> TASK TO COMPLETE:
Word for word, restate every line of the listing that follows.

> DATA BLOCK:
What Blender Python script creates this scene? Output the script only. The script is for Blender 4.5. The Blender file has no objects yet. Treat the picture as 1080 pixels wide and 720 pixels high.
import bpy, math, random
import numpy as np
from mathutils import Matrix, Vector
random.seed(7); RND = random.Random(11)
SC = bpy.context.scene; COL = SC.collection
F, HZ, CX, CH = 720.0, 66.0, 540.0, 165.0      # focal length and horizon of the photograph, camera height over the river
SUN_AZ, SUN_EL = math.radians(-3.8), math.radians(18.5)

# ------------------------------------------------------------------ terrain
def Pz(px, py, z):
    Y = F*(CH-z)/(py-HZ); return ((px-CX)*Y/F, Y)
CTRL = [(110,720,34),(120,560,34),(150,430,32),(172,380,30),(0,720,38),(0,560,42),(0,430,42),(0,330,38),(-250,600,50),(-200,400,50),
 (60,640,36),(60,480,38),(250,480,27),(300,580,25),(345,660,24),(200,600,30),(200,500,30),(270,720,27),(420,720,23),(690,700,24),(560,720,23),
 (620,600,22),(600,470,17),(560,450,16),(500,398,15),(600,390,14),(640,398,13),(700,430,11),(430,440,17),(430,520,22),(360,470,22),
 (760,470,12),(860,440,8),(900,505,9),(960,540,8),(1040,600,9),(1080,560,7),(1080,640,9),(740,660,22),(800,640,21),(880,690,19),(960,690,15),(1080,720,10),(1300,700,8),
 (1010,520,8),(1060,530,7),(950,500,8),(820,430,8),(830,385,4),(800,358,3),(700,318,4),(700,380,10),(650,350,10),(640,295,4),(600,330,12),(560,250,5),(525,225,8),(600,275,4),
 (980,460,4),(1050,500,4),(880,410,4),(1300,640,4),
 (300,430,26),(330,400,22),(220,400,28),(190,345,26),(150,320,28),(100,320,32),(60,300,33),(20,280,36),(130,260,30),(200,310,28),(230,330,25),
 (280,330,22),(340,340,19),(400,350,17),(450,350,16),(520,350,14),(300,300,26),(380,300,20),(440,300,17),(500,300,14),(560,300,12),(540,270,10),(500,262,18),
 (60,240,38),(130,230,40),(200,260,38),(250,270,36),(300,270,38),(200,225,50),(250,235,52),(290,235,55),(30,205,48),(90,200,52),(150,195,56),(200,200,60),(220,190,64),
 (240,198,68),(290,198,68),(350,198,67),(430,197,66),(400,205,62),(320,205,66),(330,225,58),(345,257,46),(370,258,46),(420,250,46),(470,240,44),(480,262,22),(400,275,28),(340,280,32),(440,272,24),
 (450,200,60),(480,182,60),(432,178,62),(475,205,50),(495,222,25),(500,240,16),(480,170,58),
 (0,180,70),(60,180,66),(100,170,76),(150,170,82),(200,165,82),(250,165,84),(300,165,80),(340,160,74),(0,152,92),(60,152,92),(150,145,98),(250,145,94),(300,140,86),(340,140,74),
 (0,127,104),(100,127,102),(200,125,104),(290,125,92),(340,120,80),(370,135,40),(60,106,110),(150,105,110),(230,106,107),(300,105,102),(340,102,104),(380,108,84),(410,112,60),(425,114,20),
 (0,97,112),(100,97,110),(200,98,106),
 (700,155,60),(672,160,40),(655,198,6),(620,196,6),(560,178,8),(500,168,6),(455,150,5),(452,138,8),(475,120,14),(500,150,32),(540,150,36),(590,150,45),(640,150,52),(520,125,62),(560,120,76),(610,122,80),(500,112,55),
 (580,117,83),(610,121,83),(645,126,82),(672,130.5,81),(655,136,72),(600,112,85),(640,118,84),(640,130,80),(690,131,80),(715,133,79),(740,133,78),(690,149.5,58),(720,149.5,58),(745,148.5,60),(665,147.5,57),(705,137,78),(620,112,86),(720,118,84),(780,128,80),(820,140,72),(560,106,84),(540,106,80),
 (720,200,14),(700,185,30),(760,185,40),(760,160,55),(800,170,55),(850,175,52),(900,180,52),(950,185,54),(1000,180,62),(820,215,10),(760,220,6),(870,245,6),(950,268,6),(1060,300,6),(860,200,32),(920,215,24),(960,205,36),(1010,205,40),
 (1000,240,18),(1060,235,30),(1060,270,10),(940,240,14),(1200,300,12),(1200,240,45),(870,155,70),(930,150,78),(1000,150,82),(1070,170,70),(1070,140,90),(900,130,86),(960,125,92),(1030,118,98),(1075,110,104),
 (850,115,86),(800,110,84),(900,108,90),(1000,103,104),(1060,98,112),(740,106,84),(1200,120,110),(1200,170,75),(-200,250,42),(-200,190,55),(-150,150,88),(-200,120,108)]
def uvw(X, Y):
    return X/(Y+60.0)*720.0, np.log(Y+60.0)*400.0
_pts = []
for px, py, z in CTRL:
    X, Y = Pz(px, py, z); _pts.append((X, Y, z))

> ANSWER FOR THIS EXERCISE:
What Blender Python script creates this scene? Output the script only. The script is for Blender 4.5. The Blender file has no objects yet. Treat the picture as 1080 pixels wide and 720 pixels high.
import bpy, math, random
import numpy as np
from mathutils import Matrix, Vector
random.seed(7); RND = random.Random(11)
SC = bpy.context.scene; COL = SC.collection
F, HZ, CX, CH = 720.0, 66.0, 540.0, 165.0      # focal length and horizon of the photograph, camera height over the river
SUN_AZ, SUN_EL = math.radians(-3.8), math.radians(18.5)

# ------------------------------------------------------------------ terrain
def Pz(px, py, z):
    Y = F*(CH-z)/(py-HZ); return ((px-CX)*Y/F, Y)
CTRL = [(110,720,34),(120,560,34),(150,430,32),(172,380,30),(0,720,38),(0,560,42),(0,430,42),(0,330,38),(-250,600,50),(-200,400,50),
 (60,640,36),(60,480,38),(250,480,27),(300,580,25),(345,660,24),(200,600,30),(200,500,30),(270,720,27),(420,720,23),(690,700,24),(560,720,23),
 (620,600,22),(600,470,17),(560,450,16),(500,398,15),(600,390,14),(640,398,13),(700,430,11),(430,440,17),(430,520,22),(360,470,22),
 (760,470,12),(860,440,8),(900,505,9),(960,540,8),(1040,600,9),(1080,560,7),(1080,640,9),(740,660,22),(800,640,21),(880,690,19),(960,690,15),(1080,720,10),(1300,700,8),
 (1010,520,8),(1060,530,7),(950,500,8),(820,430,8),(830,385,4),(800,358,3),(700,318,4),(700,380,10),(650,350,10),(640,295,4),(600,330,12),(560,250,5),(525,225,8),(600,275,4),
 (980,460,4),(1050,500,4),(880,410,4),(1300,640,4),
 (300,430,26),(330,400,22),(220,400,28),(190,345,26),(150,320,28),(100,320,32),(60,300,33),(20,280,36),(130,260,30),(200,310,28),(230,330,25),
 (280,330,22),(340,340,19),(400,350,17),(450,350,16),(520,350,14),(300,300,26),(380,300,20),(440,300,17),(500,300,14),(560,300,12),(540,270,10),(500,262,18),
 (60,240,38),(130,230,40),(200,260,38),(250,270,36),(300,270,38),(200,225,50),(250,235,52),(290,235,55),(30,205,48),(90,200,52),(150,195,56),(200,200,60),(220,190,64),
 (240,198,68),(290,198,68),(350,198,67),(430,197,66),(400,205,62),(320,205,66),(330,225,58),(345,257,46),(370,258,46),(420,250,46),(470,240,44),(480,262,22),(400,275,28),(340,280,32),(440,272,24),
 (450,200,60),(480,182,60),(432,178,62),(475,205,50),(495,222,25),(500,240,16),(480,170,58),
 (0,180,70),(60,180,66),(100,170,76),(150,170,82),(200,165,82),(250,165,84),(300,165,80),(340,160,74),(0,152,92),(60,152,92),(150,145,98),(250,145,94),(300,140,86),(340,140,74),
 (0,127,104),(100,127,102),(200,125,104),(290,125,92),(340,120,80),(370,135,40),(60,106,110),(150,105,110),(230,106,107),(300,105,102),(340,102,104),(380,108,84),(410,112,60),(425,114,20),
 (0,97,112),(100,97,110),(200,98,106),
 (700,155,60),(672,160,40),(655,198,6),(620,196,6),(560,178,8),(500,168,6),(455,150,5),(452,138,8),(475,120,14),(500,150,32),(540,150,36),(590,150,45),(640,150,52),(520,125,62),(560,120,76),(610,122,80),(500,112,55),
 (580,117,83),(610,121,83),(645,126,82),(672,130.5,81),(655,136,72),(600,112,85),(640,118,84),(640,130,80),(690,131,80),(715,133,79),(740,133,78),(690,149.5,58),(720,149.5,58),(745,148.5,60),(665,147.5,57),(705,137,78),(620,112,86),(720,118,84),(780,128,80),(820,140,72),(560,106,84),(540,106,80),
 (720,200,14),(700,185,30),(760,185,40),(760,160,55),(800,170,55),(850,175,52),(900,180,52),(950,185,54),(1000,180,62),(820,215,10),(760,220,6),(870,245,6),(950,268,6),(1060,300,6),(860,200,32),(920,215,24),(960,205,36),(1010,205,40),
 (1000,240,18),(1060,235,30),(1060,270,10),(940,240,14),(1200,300,12),(1200,240,45),(870,155,70),(930,150,78),(1000,150,82),(1070,170,70),(1070,140,90),(900,130,86),(960,125,92),(1030,118,98),(1075,110,104),
 (850,115,86),(800,110,84),(900,108,90),(1000,103,104),(1060,98,112),(740,106,84),(1200,120,110),(1200,170,75),(-200,250,42),(-200,190,55),(-150,150,88),(-200,120,108)]
def uvw(X, Y):
    return X/(Y+60.0)*720.0, np.log(Y+60.0)*400.0
_pts = []
for px, py, z in CTRL:
    X, Y = Pz(px, py, z); _pts.append((X, Y, z))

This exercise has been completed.